◆ **Exercise task**
Return the listing below exactly, with the pictures dropped.

◆ **Data shown**

========================

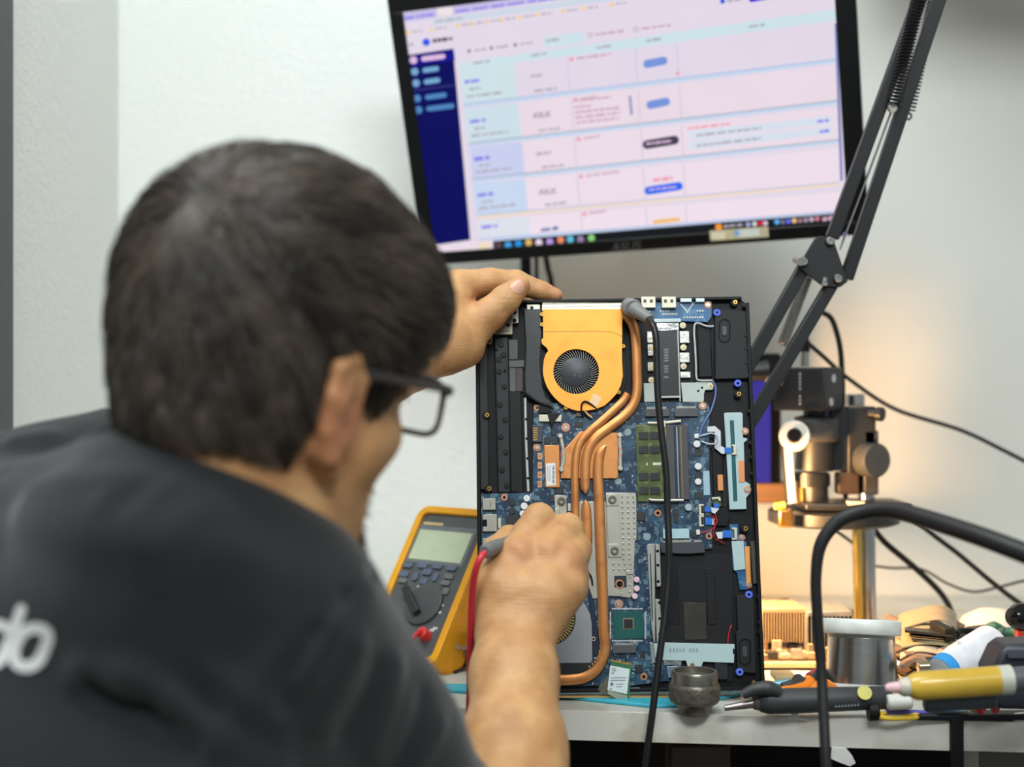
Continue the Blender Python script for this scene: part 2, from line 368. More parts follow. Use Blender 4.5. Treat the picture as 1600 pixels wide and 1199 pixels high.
for i, rw in enumerate(rows):
    quad('row%d' % i, rw[5], [at(rw, 0, 0), at(rw, 1, 0), at(rw, 1, 1), at(rw, 0, 1)], 2)
    quad('rowl%d' % i, rw[4], [at(rw, 0, 0), at(rw, .143, 0), at(rw, .143, 1), at(rw, 0, 1)], 3)
    p, q = at(rw, 0, 1.06), at(rw, 1, 1.06); strip('gap' + ('o' if i == 3 else ''), (240, 220, 200) if i == 3 else (196, 214, 238), p[0], p[1], q[0], q[1], 5, 3)
    p, q = at(rw, 0, 1.0), at(rw, 1, 1.0); strip('linedark' if i in (1, 2) else 'lineblue', (150, 165, 175) if i in (1, 2) else (170, 185, 225), p[0], p[1], q[0], q[1], 1.5, 4)
    for u in cxs[2:5]:
        p, q = at(rw, u, .03), at(rw, u, .97); quad('rule', (206, 200, 220), [(p[0] - .8, p[1]), (p[0] + .8, p[1]), (q[0] + .8, q[1]), (q[0] - .8, q[1])], 4)
    p = at(rw, .01, .38); words('violet', (138, 130, 232), p[0], p[1], p[0] + 26, p[1] - 3, 6, 5, 2)
    if i < 4:
        p = at(rw, .02, .6); words('grey', (165, 170, 180), p[0], p[1], p[0] + 18, p[1] - 2, 4, 5, 2)
        p = at(rw, .01, .8); words('grey', (178, 172, 182), p[0], p[1], p[0] + 58, p[1] - 7, 4, 5, 5)
        p = at(rw, .19, .87); words('grey', (170, 160, 170), p[0], p[1], p[0] + 36, p[1] - 4, 4, 5, 3)
    p = at(rw, .296, .10); dot('rose2', (238, 160, 178), p[0], p[1], 3.5, 5); words('rose', (204, 168, 184), p[0] + 8, p[1] - 1, p[0] + (62 if i in (0, 3) else 34), p[1] - (8 if i in (0, 3) else 5), 4, 5, 5)
def txt(s_, px, py, size, key, col, lay, italic=0, parent=scr, frame=MP, z0=-.0012, ang=None, name='screen_lettering', mt=None, ext=0):
    cu = bpy.data.curves.new(name, 'FONT'); cu.body = s_; cu.size = size; cu.shear = italic; cu.align_x = 'CENTER'; cu.align_y = 'CENTER'; cu.extrude = ext
    o = bpy.data.objects.new(name, cu); COL.objects.link(o); dg = bpy.context.evaluated_depsgraph_get()
    me = bpy.data.meshes.new_from_object(o.evaluated_get(dg)); bpy.data.objects.remove(o); bpy.data.curves.remove(cu)
    me.materials.clear(); me.materials.append(mt or glow('screen_' + key, col))
    o = bpy.data.objects.new(name, me); COL.objects.link(o); o.parent = parent; WM[o.name] = wm(parent)
    z = z0 + .00012 * lay; u, v = frame.uv(px, py, z)
    o.matrix_local = Matrix.Translation((u, v, z)) @ Matrix.Rotation(ang or 0, 4, 'Z'); return o
for (x, y, i) in ((845, 180, 1), (854, 300, 3)): txt('ASUS', x, y, .0095, 'ink', (40, 40, 50), 5, .3)
words('grey', (178, 172, 182), 829, 119, 848, 117, 5, 5, 2); words('grey', (178, 172, 182), 838, 241, 862, 238, 5, 5, 2); words('steelblue', (90, 120, 170), 845, 360, 874, 356, 6, 5, 2)
for k, (y, n) in enumerate(((158, 60), (168, 28), (176, 72), (184, 70), (192, 68))):
    words('rose', (180, 145, 160), 896 + k, y, 896 + k + n, y - n * .11, 4, 5, 6)
quad('scroll', (140, 155, 195), [(982, 150), (986, 149), (989, 179), (985, 180)], 5)
pill('btn', (120, 150, 220), 1005, 100, 1043, 95, 13, 5); pill('btn', (120, 150, 220), 1010, 164, 1047, 159, 13, 5)
pill('btnd', (66, 64, 80), 1004, 226, 1061, 219, 14, 5); words('pinkw', (225, 190, 225), 1010, 225, 1050, 220, 4, 6, 5)
pill('btnb', (46, 110, 240), 1007, 298, 1067, 291, 13, 5); words('pinkw', (225, 190, 225), 1014, 297, 1058, 292, 3, 6, 5)
words('rose2', (238, 160, 178), 1020, 282, 1052, 278, 6, 5, 3); pill('orange', (246, 190, 110), 1020, 347, 1063, 343, 6, 5)
words('rose2', (226, 150, 165), 1074, 201, 1143, 193, 4, 5, 6)
for y in (211, 227):
    quad('cyan2', (216, 224, 238), [(1076, y - 6), (1300, y - 30), (1300, y - 18), (1077, y + 8)], 4); words('grey', (160, 160, 172), 1088, y + 1, 1190, y - 11, 4, 5, 8)
words('violet', (138, 130, 232), 1277, 190, 1296, 188, 5, 5, 2); words('violet', (138, 130, 232), 1281, 206, 1297, 204, 5, 5, 2)
quad('scroll2', (120, 130, 185), [(1304, 37), (1308, 36), (1317, 282), (1313, 283)], 5)
dot('rose2', (238, 160, 178), 1059, 115, 3, 5)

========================

◆ **Correct output**
Continue the Blender Python script for this scene: part 2, from line 368. More parts follow. Use Blender 4.5. Treat the picture as 1600 pixels wide and 1199 pixels high.
for i, rw in enumerate(rows):
    quad('row%d' % i, rw[5], [at(rw, 0, 0), at(rw, 1, 0), at(rw, 1, 1), at(rw, 0, 1)], 2)
    quad('rowl%d' % i, rw[4], [at(rw, 0, 0), at(rw, .143, 0), at(rw, .143, 1), at(rw, 0, 1)], 3)
    p, q = at(rw, 0, 1.06), at(rw, 1, 1.06); strip('gap' + ('o' if i == 3 else ''), (240, 220, 200) if i == 3 else (196, 214, 238), p[0], p[1], q[0], q[1], 5, 3)
    p, q = at(rw, 0, 1.0), at(rw, 1, 1.0); strip('linedark' if i in (1, 2) else 'lineblue', (150, 165, 175) if i in (1, 2) else (170, 185, 225), p[0], p[1], q[0], q[1], 1.5, 4)
    for u in cxs[2:5]:
        p, q = at(rw, u, .03), at(rw, u, .97); quad('rule', (206, 200, 220), [(p[0] - .8, p[1]), (p[0] + .8, p[1]), (q[0] + .8, q[1]), (q[0] - .8, q[1])], 4)
    p = at(rw, .01, .38); words('violet', (138, 130, 232), p[0], p[1], p[0] + 26, p[1] - 3, 6, 5, 2)
    if i < 4:
        p = at(rw, .02, .6); words('grey', (165, 170, 180), p[0], p[1], p[0] + 18, p[1] - 2, 4, 5, 2)
        p = at(rw, .01, .8); words('grey', (178, 172, 182), p[0], p[1], p[0] + 58, p[1] - 7, 4, 5, 5)
        p = at(rw, .19, .87); words('grey', (170, 160, 170), p[0], p[1], p[0] + 36, p[1] - 4, 4, 5, 3)
    p = at(rw, .296, .10); dot('rose2', (238, 160, 178), p[0], p[1], 3.5, 5); words('rose', (204, 168, 184), p[0] + 8, p[1] - 1, p[0] + (62 if i in (0, 3) else 34), p[1] - (8 if i in (0, 3) else 5), 4, 5, 5)
def txt(s_, px, py, size, key, col, lay, italic=0, parent=scr, frame=MP, z0=-.0012, ang=None, name='screen_lettering', mt=None, ext=0):
    cu = bpy.data.curves.new(name, 'FONT'); cu.body = s_; cu.size = size; cu.shear = italic; cu.align_x = 'CENTER'; cu.align_y = 'CENTER'; cu.extrude = ext
    o = bpy.data.objects.new(name, cu); COL.objects.link(o); dg = bpy.context.evaluated_depsgraph_get()
    me = bpy.data.meshes.new_from_object(o.evaluated_get(dg)); bpy.data.objects.remove(o); bpy.data.curves.remove(cu)
    me.materials.clear(); me.materials.append(mt or glow('screen_' + key, col))
    o = bpy.data.objects.new(name, me); COL.objects.link(o); o.parent = parent; WM[o.name] = wm(parent)
    z = z0 + .00012 * lay; u, v = frame.uv(px, py, z)
    o.matrix_local = Matrix.Translation((u, v, z)) @ Matrix.Rotation(ang or 0, 4, 'Z'); return o
for (x, y, i) in ((845, 180, 1), (854, 300, 3)): txt('ASUS', x, y, .0095, 'ink', (40, 40, 50), 5, .3)
words('grey', (178, 172, 182), 829, 119, 848, 117, 5, 5, 2); words('grey', (178, 172, 182), 838, 241, 862, 238, 5, 5, 2); words('steelblue', (90, 120, 170), 845, 360, 874, 356, 6, 5, 2)
for k, (y, n) in enumerate(((158, 60), (168, 28), (176, 72), (184, 70), (192, 68))):
    words('rose', (180, 145, 160), 896 + k, y, 896 + k + n, y - n * .11, 4, 5, 6)
quad('scroll', (140, 155, 195), [(982, 150), (986, 149), (989, 179), (985, 180)], 5)
pill('btn', (120, 150, 220), 1005, 100, 1043, 95, 13, 5); pill('btn', (120, 150, 220), 1010, 164, 1047, 159, 13, 5)
pill('btnd', (66, 64, 80), 1004, 226, 1061, 219, 14, 5); words('pinkw', (225, 190, 225), 1010, 225, 1050, 220, 4, 6, 5)
pill('btnb', (46, 110, 240), 1007, 298, 1067, 291, 13, 5); words('pinkw', (225, 190, 225), 1014, 297, 1058, 292, 3, 6, 5)
words('rose2', (238, 160, 178), 1020, 282, 1052, 278, 6, 5, 3); pill('orange', (246, 190, 110), 1020, 347, 1063, 343, 6, 5)
words('rose2', (226, 150, 165), 1074, 201, 1143, 193, 4, 5, 6)
for y in (211, 227):
    quad('cyan2', (216, 224, 238), [(1076, y - 6), (1300, y - 30), (1300, y - 18), (1077, y + 8)], 4); words('grey', (160, 160, 172), 1088, y + 1, 1190, y - 11, 4, 5, 8)
words('violet', (138, 130, 232), 1277, 190, 1296, 188, 5, 5, 2); words('violet', (138, 130, 232), 1281, 206, 1297, 204, 5, 5, 2)
quad('scroll2', (120, 130, 185), [(1304, 37), (1308, 36), (1317, 282), (1313, 283)], 5)
dot('rose2', (238, 160, 178), 1059, 115, 3, 5)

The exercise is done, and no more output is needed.